▶ _YOUR TASK_
Return the line containing "1992 pixels high.", the line containing "(.0, .95, .35))), NEAR)", and every line between them, exactly as they stand. Output nothing else.

★ ★ ★ ★ ★

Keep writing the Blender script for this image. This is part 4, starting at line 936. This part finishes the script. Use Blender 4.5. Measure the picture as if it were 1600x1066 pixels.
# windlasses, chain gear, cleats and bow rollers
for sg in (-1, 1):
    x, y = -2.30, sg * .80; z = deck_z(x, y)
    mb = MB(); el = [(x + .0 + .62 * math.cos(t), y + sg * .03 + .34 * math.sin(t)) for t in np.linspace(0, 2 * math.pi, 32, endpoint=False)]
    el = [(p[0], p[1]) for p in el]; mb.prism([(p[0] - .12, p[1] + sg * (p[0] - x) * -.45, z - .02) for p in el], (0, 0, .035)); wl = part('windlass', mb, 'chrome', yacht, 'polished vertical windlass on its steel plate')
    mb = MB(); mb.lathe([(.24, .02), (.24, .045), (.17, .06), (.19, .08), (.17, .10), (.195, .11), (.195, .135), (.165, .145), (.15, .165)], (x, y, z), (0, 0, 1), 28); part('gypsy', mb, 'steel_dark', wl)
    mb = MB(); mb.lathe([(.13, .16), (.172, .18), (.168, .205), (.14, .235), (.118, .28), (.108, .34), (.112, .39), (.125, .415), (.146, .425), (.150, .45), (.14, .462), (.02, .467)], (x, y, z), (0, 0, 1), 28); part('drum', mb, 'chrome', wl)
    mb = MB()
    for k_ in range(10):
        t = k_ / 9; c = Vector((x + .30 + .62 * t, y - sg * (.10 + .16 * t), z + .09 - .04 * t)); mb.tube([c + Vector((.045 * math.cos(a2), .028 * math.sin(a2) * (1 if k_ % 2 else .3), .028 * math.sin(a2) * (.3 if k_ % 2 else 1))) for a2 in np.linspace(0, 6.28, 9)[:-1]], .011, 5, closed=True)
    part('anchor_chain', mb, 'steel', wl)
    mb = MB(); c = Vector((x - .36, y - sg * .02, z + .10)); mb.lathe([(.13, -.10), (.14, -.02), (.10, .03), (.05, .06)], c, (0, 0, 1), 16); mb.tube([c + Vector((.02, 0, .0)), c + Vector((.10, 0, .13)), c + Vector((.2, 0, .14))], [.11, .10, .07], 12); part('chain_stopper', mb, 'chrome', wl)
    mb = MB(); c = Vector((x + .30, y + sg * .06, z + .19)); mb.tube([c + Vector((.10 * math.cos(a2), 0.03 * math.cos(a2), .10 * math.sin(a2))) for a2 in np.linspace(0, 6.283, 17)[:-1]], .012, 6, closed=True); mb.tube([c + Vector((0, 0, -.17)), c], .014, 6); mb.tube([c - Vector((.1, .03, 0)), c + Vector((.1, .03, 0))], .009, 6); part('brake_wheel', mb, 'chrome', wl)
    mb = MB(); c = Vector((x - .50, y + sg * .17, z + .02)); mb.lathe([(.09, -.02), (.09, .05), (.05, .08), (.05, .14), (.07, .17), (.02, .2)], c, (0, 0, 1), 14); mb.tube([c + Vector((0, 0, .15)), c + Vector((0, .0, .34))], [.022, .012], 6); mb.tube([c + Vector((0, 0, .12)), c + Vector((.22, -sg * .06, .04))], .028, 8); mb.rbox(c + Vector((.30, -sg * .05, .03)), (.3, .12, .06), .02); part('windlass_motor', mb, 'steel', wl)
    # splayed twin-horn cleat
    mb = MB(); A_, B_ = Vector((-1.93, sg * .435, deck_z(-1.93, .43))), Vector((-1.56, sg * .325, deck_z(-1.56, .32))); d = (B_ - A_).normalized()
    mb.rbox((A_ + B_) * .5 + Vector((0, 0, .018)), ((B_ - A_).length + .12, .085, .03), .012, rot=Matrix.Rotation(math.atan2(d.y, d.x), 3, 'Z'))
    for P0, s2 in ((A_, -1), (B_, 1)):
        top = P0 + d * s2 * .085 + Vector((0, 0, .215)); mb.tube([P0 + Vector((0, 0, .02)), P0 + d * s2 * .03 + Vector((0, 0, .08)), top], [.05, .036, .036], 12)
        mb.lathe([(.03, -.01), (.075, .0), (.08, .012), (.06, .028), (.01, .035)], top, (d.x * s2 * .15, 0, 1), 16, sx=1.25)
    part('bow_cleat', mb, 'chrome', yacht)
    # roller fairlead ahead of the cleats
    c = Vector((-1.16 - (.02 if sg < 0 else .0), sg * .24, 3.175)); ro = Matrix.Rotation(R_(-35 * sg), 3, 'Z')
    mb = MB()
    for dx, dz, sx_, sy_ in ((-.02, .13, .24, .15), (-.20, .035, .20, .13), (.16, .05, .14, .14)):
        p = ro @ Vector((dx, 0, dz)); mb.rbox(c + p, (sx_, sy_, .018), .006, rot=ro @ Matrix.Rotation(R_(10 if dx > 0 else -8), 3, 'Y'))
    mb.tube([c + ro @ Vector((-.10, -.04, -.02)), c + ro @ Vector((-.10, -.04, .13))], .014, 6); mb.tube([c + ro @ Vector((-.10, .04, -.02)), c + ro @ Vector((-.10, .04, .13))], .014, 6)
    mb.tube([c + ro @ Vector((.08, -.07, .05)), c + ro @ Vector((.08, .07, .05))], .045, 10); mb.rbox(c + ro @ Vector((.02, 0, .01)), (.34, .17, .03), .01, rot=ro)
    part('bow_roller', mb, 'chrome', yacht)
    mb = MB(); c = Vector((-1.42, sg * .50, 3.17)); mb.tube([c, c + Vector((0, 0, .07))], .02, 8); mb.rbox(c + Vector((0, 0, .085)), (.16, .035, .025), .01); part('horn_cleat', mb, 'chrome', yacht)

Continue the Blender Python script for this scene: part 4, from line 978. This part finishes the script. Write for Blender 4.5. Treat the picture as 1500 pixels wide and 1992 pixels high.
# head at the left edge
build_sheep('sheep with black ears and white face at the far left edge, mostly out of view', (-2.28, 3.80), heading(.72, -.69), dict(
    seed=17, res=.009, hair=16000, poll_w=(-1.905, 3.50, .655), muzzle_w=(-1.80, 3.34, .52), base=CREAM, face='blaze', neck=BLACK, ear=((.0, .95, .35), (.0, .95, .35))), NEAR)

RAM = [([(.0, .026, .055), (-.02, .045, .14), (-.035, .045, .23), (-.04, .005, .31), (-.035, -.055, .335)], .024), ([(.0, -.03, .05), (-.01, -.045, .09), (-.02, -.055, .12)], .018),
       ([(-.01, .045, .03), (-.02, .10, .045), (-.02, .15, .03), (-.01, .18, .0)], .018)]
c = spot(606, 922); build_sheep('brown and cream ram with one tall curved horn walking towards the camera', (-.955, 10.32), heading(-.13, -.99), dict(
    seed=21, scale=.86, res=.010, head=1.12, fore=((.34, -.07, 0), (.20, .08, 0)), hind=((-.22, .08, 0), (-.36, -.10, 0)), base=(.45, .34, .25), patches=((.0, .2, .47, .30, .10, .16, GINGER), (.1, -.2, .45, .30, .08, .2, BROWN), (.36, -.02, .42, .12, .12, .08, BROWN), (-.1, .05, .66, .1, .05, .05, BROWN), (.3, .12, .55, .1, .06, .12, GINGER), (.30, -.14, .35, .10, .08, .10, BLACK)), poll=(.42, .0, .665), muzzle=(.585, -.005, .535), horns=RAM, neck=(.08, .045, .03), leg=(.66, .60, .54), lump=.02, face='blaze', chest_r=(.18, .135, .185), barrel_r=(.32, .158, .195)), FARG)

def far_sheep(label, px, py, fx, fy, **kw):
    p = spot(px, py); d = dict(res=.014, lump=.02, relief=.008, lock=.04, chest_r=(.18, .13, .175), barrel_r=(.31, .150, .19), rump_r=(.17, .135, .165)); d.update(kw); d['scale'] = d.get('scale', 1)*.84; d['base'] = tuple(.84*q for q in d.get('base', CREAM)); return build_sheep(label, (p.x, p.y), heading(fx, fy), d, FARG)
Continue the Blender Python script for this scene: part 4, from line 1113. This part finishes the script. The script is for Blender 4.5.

★ ★ ★ ★ ★

▶ _ANSWER FOR THE TASK_
Continue the Blender Python script for this scene: part 4, from line 978. This part finishes the script. Write for Blender 4.5. Treat the picture as 1500 pixels wide and 1992 pixels high.
# head at the left edge
build_sheep('sheep with black ears and white face at the far left edge, mostly out of view', (-2.28, 3.80), heading(.72, -.69), dict(
    seed=17, res=.009, hair=16000, poll_w=(-1.905, 3.50, .655), muzzle_w=(-1.80, 3.34, .52), base=CREAM, face='blaze', neck=BLACK, ear=((.0, .95, .35), (.0, .95, .35))), NEAR)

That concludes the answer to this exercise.